While I realize the description of the film sounds kind of dark and action-packed, this is a Wes Anderson movie. His first full-length film, actually. Fans of his work will recognize many of his signature touches in the soundtrack, the characters, the dialogue, and the editing, but his style has certainly been refined over the years. Whereas Moonrise Kingdom has all of Anderson’s touches pushed to their limits, Bottle Rocket seems very subdued in comparison. Some may consider this a good thing but I personally prefer Anderson’s later work.

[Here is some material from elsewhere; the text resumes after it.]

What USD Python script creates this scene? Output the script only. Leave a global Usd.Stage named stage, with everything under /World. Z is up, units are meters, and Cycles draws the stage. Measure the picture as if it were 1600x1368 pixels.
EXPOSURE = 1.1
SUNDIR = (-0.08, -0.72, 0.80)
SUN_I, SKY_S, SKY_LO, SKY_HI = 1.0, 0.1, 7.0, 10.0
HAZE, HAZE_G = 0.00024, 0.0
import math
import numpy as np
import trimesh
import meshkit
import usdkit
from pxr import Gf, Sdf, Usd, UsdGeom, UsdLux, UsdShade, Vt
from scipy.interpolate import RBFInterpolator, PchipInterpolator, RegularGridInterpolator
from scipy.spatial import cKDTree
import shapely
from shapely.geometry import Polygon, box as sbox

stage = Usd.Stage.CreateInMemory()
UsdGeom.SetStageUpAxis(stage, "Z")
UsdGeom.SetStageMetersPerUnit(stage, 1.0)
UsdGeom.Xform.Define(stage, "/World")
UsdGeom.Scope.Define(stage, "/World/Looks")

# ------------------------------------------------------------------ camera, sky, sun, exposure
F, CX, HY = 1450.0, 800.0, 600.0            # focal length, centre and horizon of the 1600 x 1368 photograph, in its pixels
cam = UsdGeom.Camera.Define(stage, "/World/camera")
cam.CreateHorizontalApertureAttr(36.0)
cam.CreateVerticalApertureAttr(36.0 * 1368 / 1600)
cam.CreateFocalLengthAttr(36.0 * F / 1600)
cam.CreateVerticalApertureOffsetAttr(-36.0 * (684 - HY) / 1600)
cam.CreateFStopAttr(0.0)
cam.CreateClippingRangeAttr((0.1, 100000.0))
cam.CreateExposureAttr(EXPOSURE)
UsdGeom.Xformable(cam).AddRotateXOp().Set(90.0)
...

The Wilson brothers (the lesser-known Wilson brother, Andrew, also has a small role) are  in their feature debut too and it’s actually refreshing to see them so young. I’m not much of a fan of Owen Wilson, who also co-wrote Bottle Rocket with Anderson, but as Dignan he is likable. The plot meanders a lot but it’s not necessarily a fault so much as its a quirk. I can certainly understand why it would be off-putting to some, but the showcase here is more on the characters and their adventure rather than the adventure itself, that’s just how Anderson’s films are.

Fans of Anderson will no doubt enjoy Bottle Rocket but I would be surprised if it ranks high on the ‘favorite’ lists of many. While it’s not a bad film, Anderson has clearly grown as a writer and a director, even for his sophmore film, Rushmore. If you are new to Wes Anderson’s films, I would recommend starting with another film (personally, Moonrise Kingdom is my favorite) and then work your way through the rest of his catalog. Bottle Rocket is fun and enjoyable but doesn’t always feel deeper than the short film it’s based on.

I give it 3 “why is there tape on your nose?” “exactly!”s out of 5.